→ **Brief**:
Please output the lines shown below exactly as they appear.

→ **Material supplied**:
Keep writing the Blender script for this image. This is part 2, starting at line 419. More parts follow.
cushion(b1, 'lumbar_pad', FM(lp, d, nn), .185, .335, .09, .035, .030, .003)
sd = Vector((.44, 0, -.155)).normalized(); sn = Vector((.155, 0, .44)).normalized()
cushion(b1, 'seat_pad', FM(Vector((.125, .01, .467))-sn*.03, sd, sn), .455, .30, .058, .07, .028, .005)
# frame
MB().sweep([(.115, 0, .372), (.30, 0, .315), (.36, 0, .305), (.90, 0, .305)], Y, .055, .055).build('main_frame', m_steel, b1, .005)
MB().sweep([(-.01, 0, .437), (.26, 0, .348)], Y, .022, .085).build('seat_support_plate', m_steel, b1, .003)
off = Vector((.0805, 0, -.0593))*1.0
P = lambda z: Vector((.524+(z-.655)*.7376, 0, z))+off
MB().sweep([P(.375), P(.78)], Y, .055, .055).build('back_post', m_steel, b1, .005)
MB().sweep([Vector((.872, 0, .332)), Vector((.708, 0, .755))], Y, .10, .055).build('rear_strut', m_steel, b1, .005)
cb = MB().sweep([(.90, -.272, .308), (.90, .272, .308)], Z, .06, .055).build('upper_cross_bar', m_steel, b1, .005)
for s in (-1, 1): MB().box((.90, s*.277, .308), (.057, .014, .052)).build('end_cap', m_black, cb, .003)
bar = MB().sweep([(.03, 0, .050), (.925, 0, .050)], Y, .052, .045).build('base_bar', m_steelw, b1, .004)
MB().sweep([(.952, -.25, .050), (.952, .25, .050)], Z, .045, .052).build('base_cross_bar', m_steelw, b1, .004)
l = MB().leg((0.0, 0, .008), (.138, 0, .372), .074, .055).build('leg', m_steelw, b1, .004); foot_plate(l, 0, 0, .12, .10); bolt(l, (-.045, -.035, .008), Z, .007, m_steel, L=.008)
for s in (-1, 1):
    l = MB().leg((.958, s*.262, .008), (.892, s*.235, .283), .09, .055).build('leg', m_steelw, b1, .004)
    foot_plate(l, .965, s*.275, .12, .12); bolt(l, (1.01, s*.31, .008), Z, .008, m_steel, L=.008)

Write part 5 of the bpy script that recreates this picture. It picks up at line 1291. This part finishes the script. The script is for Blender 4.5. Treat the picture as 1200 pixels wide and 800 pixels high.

→ **Written response**:
Keep writing the Blender script for this image. This is part 2, starting at line 419. More parts follow.
cushion(b1, 'lumbar_pad', FM(lp, d, nn), .185, .335, .09, .035, .030, .003)
sd = Vector((.44, 0, -.155)).normalized(); sn = Vector((.155, 0, .44)).normalized()
cushion(b1, 'seat_pad', FM(Vector((.125, .01, .467))-sn*.03, sd, sn), .455, .30, .058, .07, .028, .005)
# frame
MB().sweep([(.115, 0, .372), (.30, 0, .315), (.36, 0, .305), (.90, 0, .305)], Y, .055, .055).build('main_frame', m_steel, b1, .005)
MB().sweep([(-.01, 0, .437), (.26, 0, .348)], Y, .022, .085).build('seat_support_plate', m_steel, b1, .003)
off = Vector((.0805, 0, -.0593))*1.0
P = lambda z: Vector((.524+(z-.655)*.7376, 0, z))+off
MB().sweep([P(.375), P(.78)], Y, .055, .055).build('back_post', m_steel, b1, .005)
MB().sweep([Vector((.872, 0, .332)), Vector((.708, 0, .755))], Y, .10, .055).build('rear_strut', m_steel, b1, .005)
cb = MB().sweep([(.90, -.272, .308), (.90, .272, .308)], Z, .06, .055).build('upper_cross_bar', m_steel, b1, .005)
for s in (-1, 1): MB().box((.90, s*.277, .308), (.057, .014, .052)).build('end_cap', m_black, cb, .003)
bar = MB().sweep([(.03, 0, .050), (.925, 0, .050)], Y, .052, .045).build('base_bar', m_steelw, b1, .004)
MB().sweep([(.952, -.25, .050), (.952, .25, .050)], Z, .045, .052).build('base_cross_bar', m_steelw, b1, .004)
l = MB().leg((0.0, 0, .008), (.138, 0, .372), .074, .055).build('leg', m_steelw, b1, .004); foot_plate(l, 0, 0, .12, .10); bolt(l, (-.045, -.035, .008), Z, .007, m_steel, L=.008)
for s in (-1, 1):
    l = MB().leg((.958, s*.262, .008), (.892, s*.235, .283), .09, .055).build('leg', m_steelw, b1, .004)
    foot_plate(l, .965, s*.275, .12, .12); bolt(l, (1.01, s*.31, .008), Z, .008, m_steel, L=.008)

Write part 5 of the bpy script that recreates this picture. It picks up at line 1291. This part finishes the script. The script is for Blender 4.5. Treat the picture as 1200 pixels wide and 800 pixels high.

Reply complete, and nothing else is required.